● YOUR INSTRUCTIONS:
Check each line of the material below, and copy it if it holds the string "script".

## begin

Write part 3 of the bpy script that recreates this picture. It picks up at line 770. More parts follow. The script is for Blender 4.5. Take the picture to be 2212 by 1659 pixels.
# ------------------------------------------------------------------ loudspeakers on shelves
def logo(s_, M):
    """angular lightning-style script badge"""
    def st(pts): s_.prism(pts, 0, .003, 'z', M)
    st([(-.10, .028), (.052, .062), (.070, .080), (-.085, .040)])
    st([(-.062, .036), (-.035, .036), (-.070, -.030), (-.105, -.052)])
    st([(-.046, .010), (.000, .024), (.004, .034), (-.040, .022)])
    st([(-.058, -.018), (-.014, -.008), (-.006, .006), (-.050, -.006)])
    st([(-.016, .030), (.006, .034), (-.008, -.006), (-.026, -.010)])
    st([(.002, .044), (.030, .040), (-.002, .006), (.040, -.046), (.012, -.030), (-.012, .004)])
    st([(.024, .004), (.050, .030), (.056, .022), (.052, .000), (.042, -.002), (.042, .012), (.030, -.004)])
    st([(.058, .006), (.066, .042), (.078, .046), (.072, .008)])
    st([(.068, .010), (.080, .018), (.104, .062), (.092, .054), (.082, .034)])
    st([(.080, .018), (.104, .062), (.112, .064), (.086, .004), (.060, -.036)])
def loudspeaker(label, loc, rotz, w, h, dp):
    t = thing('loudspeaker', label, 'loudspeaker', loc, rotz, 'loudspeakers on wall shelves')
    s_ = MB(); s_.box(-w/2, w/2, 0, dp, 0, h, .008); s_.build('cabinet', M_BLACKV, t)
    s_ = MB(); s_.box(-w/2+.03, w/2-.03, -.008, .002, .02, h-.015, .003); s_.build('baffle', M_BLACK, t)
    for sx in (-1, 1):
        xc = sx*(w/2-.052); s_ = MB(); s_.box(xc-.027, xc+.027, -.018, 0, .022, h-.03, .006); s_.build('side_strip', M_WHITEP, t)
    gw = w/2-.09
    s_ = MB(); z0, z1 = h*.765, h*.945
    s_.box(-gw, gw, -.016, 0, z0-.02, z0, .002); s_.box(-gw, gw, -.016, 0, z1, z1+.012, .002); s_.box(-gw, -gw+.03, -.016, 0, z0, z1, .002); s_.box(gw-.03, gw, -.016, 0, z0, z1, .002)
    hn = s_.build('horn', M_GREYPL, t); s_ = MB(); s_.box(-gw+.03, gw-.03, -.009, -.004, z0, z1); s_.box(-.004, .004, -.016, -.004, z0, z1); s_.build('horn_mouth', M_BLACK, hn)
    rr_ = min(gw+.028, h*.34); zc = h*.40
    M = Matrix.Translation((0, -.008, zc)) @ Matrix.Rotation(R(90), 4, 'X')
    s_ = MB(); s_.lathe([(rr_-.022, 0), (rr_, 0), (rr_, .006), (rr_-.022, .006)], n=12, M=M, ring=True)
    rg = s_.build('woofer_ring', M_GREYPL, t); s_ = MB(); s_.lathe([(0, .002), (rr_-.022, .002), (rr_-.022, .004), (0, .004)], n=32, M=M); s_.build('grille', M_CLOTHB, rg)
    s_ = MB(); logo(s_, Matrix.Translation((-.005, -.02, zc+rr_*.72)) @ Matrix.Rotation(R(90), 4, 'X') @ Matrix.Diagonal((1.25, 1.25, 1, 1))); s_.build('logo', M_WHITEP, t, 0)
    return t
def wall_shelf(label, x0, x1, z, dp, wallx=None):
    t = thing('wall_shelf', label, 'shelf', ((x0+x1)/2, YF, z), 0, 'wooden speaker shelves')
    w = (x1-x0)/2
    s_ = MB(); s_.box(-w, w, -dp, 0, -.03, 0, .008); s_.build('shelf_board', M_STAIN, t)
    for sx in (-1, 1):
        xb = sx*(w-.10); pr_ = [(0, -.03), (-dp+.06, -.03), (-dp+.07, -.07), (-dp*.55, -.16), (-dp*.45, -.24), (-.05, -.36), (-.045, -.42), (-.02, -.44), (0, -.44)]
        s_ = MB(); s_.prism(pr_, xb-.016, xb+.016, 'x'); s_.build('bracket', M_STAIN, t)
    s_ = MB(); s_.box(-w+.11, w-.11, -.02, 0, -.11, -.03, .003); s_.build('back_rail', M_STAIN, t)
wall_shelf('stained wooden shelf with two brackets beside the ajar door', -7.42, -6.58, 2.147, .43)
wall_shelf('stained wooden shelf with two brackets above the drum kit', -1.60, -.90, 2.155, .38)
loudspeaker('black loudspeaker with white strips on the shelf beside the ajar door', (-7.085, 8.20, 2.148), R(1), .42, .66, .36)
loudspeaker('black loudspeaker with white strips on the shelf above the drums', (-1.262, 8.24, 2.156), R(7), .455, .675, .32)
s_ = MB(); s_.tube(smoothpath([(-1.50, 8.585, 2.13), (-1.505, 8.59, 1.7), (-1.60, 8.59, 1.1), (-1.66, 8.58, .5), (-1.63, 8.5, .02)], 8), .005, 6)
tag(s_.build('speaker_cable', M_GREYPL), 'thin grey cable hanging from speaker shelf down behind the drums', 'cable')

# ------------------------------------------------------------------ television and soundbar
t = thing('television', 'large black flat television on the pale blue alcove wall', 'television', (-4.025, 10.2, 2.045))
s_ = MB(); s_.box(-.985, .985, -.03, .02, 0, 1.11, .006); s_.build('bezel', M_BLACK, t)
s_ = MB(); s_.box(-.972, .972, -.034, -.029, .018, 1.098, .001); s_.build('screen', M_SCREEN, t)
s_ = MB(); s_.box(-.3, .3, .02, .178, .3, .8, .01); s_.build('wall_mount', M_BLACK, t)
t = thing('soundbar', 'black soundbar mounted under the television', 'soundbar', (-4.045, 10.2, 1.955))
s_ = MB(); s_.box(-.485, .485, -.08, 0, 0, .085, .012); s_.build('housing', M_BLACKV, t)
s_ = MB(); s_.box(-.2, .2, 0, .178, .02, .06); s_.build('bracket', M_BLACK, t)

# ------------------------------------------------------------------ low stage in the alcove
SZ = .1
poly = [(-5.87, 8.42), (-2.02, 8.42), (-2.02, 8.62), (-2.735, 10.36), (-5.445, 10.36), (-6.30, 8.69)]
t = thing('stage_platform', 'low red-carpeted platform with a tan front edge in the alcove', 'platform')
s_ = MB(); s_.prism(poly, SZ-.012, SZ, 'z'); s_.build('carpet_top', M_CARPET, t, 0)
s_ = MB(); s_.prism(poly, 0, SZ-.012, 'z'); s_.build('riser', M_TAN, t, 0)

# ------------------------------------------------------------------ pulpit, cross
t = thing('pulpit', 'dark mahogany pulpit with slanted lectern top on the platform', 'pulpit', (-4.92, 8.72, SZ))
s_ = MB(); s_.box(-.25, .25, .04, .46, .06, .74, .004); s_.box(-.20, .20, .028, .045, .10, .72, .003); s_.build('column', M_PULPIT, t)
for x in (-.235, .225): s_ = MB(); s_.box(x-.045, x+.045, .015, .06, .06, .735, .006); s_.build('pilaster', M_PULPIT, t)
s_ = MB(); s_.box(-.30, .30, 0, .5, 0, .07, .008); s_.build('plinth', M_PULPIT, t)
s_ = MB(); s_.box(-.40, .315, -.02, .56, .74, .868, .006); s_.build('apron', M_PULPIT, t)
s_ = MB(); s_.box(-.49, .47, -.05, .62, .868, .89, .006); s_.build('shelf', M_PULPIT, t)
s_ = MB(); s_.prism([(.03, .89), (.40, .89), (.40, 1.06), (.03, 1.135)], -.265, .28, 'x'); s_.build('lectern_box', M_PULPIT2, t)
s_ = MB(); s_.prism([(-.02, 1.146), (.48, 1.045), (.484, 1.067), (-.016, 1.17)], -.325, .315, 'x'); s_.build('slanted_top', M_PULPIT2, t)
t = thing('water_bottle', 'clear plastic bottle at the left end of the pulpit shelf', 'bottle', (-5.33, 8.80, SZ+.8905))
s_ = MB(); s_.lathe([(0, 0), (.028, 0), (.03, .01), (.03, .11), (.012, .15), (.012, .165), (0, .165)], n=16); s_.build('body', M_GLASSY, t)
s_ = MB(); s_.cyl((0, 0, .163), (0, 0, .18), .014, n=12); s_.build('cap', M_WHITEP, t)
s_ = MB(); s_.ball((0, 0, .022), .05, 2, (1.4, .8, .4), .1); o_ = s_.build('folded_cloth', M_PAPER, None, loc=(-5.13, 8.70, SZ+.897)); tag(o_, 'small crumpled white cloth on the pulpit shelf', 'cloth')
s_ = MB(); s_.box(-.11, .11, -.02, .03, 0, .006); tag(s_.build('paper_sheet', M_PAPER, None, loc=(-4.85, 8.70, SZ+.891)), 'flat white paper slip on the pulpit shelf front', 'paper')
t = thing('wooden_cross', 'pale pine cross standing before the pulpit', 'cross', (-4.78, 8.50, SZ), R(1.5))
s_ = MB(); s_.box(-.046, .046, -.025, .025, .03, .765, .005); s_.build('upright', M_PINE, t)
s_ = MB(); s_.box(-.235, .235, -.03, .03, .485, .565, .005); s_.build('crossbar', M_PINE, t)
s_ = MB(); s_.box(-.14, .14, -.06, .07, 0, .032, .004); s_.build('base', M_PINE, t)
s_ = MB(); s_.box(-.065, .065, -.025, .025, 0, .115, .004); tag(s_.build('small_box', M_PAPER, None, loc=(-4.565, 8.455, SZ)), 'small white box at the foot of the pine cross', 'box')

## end

● WORKED ANSWER:
Write part 3 of the bpy script that recreates this picture. It picks up at line 770. More parts follow. The script is for Blender 4.5. Take the picture to be 2212 by 1659 pixels.
    """angular lightning-style script badge"""